Hargreaves Lansdown’s board has finally accepted the latest bid from the consortium which has been trying to buy the firm for much of the summer.
The bid values HL at £5.4 billion and was accepted on the last day possible.
The new was confirmed on Friday morning with bidder Harp Bidco (set up for the purpose) backed by a consortium, made up of CVC, Nordic Capital and an Abu Dhabi Investment Authority subsidiary Platinum Ivy. Harp Bidco previously had two bids rejected.
As Money Marketing reports, the previous offer of 985p per share had been turned down, but 1,140p per share has seen the board unanimously recommend that shareholders take the deal.
The Telegraph has taken a useful look at what it means for investors’ money.
It is, of course, another London listed firm, going private as the Evening Standard notes.
The paper adds that “compared to the Hargreaves Lansdown share price before the approach was first made in April, the price is at a premium of over 54%”.
Not sure Peter Hargreaves or Stephen Lansdown would agree with the following assertion from the same newspaper – “Hargreaves Lansdown is named after its founders – Peter Hargreaves and Stephen Lansdown – who set it up as an investment tip sheet. It now runs a state-of-the-art trading platform from which clients can run their own portfolios and pensions.”
(A tip sheet, was it Peter?)
Anyway, he will probably prefer the FT Lex column’s take on matter, which has some more interesting details.
It notes that the consortium is offering £11.40 per share, which includes the full-year dividend of 30p. Lex thought £12 about right previously. However, it continues:
“Hence, perhaps, why Peter Hargreaves plans to stick around, accepting half in cash and half in shares for his 19.8 per cent stake. True, fellow co-founder Stephen Lansdown will take all cash for his 5.7 per cent stake. (The two stand to receive £535mn and £309mn respectively.) Including Hargreaves’ 10 per cent stake, rollover investors could end up with 35 per cent of the private business.”
In other unsurprising news Citywire reports that Japan fund managers snapped up tech stocks and small-caps after crash.
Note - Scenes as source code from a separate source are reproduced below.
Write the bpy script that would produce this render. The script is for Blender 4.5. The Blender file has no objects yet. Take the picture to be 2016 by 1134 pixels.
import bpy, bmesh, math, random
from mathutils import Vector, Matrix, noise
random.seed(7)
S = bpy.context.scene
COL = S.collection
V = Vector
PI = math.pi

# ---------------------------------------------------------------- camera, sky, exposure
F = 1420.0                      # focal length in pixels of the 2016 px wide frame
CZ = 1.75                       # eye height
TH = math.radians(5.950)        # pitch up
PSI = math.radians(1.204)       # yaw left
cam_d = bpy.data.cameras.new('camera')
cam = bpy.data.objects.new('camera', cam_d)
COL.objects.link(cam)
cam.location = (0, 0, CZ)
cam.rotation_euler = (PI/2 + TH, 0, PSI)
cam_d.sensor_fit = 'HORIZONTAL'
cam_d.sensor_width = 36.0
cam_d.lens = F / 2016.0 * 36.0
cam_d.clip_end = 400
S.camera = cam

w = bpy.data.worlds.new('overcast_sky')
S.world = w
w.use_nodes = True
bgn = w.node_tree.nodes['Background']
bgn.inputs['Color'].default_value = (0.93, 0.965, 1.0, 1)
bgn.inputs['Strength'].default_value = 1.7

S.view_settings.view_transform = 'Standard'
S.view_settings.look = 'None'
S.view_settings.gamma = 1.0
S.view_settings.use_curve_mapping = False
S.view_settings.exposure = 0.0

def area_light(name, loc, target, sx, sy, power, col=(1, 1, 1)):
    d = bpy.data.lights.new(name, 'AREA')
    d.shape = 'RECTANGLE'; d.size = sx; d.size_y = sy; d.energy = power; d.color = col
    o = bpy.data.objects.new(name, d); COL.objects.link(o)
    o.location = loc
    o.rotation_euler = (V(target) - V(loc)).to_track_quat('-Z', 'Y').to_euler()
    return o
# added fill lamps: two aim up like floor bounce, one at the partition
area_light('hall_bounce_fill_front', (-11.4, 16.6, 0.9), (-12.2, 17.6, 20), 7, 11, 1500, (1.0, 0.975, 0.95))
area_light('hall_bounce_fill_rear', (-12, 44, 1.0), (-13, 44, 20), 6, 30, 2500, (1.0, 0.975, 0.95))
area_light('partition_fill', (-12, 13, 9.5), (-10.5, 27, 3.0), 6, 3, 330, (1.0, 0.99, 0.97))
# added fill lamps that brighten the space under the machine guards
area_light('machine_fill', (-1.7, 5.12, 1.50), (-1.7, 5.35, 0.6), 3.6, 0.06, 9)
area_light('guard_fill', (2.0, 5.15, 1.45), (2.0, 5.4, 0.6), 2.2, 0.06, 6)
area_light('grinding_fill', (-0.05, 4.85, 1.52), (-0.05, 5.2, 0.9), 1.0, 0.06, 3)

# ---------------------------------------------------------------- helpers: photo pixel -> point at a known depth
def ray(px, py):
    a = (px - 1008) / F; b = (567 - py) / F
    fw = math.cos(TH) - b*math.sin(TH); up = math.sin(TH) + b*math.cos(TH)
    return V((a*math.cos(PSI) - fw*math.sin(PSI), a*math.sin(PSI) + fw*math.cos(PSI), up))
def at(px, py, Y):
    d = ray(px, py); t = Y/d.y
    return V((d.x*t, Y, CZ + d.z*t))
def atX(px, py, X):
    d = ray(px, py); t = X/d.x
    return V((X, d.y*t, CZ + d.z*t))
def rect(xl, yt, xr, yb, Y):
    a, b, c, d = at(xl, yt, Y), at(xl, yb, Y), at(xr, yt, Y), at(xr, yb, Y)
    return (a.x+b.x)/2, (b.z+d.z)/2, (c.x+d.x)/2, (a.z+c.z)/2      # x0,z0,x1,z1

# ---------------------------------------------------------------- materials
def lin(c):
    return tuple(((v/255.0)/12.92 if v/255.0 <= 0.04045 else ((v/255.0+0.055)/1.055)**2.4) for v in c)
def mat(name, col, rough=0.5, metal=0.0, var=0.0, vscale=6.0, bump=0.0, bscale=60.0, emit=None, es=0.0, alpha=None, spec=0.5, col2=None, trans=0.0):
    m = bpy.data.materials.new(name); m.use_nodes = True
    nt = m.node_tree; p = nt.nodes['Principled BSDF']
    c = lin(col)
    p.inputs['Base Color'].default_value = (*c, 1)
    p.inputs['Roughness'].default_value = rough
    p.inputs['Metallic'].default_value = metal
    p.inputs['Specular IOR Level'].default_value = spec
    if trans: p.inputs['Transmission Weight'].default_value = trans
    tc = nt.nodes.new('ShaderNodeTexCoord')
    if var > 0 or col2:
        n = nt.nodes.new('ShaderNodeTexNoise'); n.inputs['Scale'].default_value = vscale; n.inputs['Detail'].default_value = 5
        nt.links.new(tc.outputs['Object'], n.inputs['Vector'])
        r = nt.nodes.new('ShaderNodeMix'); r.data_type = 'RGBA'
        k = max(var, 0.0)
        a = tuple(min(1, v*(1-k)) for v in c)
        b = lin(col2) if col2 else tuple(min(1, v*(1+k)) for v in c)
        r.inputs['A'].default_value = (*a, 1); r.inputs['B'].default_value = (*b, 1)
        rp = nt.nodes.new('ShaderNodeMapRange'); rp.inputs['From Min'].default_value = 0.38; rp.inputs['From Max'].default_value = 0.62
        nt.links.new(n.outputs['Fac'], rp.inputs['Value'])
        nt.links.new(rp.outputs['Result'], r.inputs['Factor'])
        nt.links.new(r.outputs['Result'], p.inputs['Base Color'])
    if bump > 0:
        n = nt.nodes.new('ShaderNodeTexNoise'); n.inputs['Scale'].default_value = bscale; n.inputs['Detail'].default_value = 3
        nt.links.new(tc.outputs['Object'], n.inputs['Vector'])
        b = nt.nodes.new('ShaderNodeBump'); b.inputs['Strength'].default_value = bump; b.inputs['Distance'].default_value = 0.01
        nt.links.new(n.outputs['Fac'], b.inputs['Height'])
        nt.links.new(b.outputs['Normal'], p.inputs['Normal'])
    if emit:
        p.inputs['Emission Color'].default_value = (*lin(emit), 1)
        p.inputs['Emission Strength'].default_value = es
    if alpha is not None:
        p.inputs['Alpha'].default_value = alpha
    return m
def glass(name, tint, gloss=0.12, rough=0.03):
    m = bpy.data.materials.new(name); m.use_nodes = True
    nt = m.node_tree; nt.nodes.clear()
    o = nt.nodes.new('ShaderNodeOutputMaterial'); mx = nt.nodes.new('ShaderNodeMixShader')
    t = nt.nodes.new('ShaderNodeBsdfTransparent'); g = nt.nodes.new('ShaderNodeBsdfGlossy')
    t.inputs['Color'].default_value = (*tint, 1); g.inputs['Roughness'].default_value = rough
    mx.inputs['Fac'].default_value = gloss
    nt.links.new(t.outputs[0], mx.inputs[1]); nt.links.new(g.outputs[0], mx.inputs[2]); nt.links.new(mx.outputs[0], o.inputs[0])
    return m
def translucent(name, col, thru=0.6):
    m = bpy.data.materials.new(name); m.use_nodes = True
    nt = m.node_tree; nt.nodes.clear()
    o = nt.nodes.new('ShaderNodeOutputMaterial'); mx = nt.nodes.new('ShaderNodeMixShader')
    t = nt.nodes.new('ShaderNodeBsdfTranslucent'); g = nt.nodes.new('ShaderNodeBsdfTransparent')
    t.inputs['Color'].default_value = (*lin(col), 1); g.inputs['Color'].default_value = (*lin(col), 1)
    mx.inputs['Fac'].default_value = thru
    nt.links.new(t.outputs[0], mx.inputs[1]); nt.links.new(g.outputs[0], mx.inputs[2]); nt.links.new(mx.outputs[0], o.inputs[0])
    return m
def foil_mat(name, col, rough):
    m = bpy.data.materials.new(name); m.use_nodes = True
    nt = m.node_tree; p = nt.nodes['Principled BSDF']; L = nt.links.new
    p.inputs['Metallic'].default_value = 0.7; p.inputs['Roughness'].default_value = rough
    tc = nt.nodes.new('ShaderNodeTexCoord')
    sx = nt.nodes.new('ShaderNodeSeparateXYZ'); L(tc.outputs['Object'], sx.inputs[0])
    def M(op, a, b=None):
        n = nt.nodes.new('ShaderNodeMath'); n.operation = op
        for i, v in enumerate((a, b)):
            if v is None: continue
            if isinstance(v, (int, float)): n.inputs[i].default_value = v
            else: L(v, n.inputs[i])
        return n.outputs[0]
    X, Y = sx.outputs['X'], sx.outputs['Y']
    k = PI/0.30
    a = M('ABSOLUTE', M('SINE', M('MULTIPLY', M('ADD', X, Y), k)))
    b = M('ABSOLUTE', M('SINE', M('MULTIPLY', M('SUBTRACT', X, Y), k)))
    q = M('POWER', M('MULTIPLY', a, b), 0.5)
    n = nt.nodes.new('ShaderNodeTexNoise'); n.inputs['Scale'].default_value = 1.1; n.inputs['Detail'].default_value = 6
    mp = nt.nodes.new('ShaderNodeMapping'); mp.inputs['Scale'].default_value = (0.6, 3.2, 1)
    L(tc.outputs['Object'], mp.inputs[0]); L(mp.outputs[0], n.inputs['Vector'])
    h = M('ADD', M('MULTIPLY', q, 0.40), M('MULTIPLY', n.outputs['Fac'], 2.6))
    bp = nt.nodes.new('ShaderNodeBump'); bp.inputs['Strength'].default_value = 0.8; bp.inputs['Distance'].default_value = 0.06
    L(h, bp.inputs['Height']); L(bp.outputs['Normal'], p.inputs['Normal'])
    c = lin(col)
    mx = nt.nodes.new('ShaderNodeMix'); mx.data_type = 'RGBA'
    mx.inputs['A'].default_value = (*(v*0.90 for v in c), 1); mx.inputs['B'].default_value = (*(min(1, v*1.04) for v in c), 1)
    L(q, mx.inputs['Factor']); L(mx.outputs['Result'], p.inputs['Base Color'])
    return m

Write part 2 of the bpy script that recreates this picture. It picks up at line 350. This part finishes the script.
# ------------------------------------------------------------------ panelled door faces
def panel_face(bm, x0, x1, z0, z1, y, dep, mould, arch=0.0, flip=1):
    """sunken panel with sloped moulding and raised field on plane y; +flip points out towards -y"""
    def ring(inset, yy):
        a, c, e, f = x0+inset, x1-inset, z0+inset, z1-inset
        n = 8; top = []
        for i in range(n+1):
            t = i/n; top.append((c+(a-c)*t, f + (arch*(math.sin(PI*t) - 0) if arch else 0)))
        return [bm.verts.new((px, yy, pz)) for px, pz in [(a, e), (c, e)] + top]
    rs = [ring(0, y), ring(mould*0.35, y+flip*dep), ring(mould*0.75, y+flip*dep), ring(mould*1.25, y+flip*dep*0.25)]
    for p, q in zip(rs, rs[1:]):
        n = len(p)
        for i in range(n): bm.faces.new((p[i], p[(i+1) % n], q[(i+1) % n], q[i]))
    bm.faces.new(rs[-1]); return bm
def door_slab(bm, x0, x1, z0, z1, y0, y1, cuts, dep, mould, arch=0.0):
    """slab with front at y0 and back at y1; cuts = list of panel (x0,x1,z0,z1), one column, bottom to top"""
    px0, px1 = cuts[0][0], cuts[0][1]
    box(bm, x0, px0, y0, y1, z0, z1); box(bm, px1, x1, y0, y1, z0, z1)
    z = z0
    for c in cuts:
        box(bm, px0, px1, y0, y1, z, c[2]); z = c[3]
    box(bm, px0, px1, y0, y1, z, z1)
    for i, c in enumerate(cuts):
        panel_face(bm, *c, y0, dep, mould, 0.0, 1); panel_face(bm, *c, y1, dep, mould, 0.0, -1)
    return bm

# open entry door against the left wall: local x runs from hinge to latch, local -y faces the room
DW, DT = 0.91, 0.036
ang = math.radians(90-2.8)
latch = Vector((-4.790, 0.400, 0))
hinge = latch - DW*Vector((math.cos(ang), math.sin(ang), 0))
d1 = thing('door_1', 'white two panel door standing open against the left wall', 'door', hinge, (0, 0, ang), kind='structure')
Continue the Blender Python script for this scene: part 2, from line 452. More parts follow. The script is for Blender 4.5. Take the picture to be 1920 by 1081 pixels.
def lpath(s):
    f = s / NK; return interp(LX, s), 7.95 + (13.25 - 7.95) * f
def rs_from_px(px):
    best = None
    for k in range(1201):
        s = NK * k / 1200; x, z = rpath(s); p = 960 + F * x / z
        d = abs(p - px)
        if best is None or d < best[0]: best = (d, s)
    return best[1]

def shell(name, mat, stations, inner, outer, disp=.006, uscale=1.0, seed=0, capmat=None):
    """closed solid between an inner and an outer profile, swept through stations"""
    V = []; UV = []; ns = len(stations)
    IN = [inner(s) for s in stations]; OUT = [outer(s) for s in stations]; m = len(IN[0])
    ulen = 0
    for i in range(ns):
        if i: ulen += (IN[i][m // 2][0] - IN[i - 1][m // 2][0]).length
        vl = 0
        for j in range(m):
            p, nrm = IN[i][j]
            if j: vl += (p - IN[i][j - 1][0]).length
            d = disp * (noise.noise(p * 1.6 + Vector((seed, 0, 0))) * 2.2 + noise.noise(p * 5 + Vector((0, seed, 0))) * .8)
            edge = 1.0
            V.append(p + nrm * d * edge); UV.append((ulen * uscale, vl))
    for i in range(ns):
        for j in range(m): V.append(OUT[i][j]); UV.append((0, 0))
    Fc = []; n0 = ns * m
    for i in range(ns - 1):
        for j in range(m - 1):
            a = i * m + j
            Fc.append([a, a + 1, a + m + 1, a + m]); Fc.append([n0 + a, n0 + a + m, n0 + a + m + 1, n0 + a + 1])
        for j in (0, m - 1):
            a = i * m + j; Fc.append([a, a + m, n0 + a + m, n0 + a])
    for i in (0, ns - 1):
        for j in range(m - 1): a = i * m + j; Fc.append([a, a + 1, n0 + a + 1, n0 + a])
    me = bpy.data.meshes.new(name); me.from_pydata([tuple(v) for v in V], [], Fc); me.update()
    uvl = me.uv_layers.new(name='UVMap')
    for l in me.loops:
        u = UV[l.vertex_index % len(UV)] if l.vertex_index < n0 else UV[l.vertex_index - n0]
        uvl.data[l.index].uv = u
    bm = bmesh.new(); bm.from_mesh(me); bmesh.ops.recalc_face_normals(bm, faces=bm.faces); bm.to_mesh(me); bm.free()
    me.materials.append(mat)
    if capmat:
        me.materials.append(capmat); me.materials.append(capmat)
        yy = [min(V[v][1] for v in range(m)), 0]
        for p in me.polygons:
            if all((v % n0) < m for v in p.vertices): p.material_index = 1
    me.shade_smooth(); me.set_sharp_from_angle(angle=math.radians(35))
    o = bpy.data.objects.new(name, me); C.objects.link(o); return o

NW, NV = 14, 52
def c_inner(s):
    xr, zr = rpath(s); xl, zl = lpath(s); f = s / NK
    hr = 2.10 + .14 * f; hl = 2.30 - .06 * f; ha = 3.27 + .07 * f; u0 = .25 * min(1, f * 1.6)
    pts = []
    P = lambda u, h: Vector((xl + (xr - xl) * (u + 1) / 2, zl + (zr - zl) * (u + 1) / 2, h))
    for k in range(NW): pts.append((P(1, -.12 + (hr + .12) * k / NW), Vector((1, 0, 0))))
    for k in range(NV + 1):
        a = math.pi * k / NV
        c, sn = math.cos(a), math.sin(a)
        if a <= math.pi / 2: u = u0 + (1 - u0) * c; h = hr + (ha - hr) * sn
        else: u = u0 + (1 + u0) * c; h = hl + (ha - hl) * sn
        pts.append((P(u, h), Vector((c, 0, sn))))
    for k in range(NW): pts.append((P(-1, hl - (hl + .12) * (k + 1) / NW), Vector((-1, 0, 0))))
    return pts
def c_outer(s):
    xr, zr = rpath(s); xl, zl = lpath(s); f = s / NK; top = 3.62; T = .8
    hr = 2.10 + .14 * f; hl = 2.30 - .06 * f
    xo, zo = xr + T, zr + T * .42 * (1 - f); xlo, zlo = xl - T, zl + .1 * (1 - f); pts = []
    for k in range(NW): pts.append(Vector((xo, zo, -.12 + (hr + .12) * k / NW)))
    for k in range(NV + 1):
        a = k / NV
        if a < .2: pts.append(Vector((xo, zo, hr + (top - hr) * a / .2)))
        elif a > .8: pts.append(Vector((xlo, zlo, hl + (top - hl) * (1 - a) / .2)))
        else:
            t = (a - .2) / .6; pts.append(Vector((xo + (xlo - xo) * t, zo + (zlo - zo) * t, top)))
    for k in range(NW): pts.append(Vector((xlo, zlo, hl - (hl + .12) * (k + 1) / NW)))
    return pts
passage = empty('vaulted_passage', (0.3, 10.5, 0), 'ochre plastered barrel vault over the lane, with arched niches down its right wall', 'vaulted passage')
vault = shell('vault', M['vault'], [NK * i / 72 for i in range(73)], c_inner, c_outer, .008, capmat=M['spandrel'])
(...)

Interesting from the boss of the CII Matthew Hill speaking to FTAdviser. “He said: "AI potentially removes the need for technical expertise, and so you can then see why people might see that as a threat.
"Now many professionals would say 'Ah, people still want to deal with human beings', and I've been guilty of making that sort of assumption too.
"But I am not sure humans will still want to do business only with humans. The focus of what being a professional is might need to change because the human customer may not need you for the technical expertise anymore.”
I know what he means, but advisers may beg to differ.
Stocks end the week roughly where they started as Barron’s reports and analyses here, which means that all the financial planners telling people to hold tight were proved right even sooner than they thought. Nice.